Differing viewpoints exist about the exact time of the rapture and whether Christ's return would occur in one event or two. Pretribulationism distinguishes the rapture from the second coming of Jesus Christ mentioned in the Gospel of Matthew, 2 Thessalonians, and Revelation. This view holds that the rapture would precede the seven-year Tribulation, which would culminate in Christ's second coming and be followed by a thousand-year Messianic Kingdom.[3][4] This theory grew out of the translations of the Bible that John Nelson Darby analyzed in 1833. Pretribulationism is the most widely held view among Christians believing in the rapture today, although this view is disputed within evangelicalism.[5] Some assert a post-tribulational rapture.

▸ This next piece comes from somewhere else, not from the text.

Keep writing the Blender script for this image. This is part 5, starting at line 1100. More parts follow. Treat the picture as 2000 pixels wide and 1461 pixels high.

Most Christian denominations do not subscribe to rapture theology and have a different interpretation of the aerial gathering described in 1 Thessalonians 4.[6] They do not use rapture as a specific theological term, nor do they generally subscribe to the premillennial dispensational views associated with its use.[7] Instead they typically interpret rapture in the sense of the elect gathering with Christ in Heaven right after his second coming and reject the idea that a large segment of humanity will be left behind on earth for an extended tribulation period after the events of 1 Thessalonians 4:17.[6][8]
Like the early Methodists, the Free Methodist Church is non-dispensational. We reject the new theology born in the late 1800s that society can only get worse, and that Jesus must return to "rapture" His people from earth to heaven. Instead, Free Methodists pray and believe that by His Spirit, God's will shall indeed "be done on earth as it is in heaven" (Matthew 6:10 NRSV).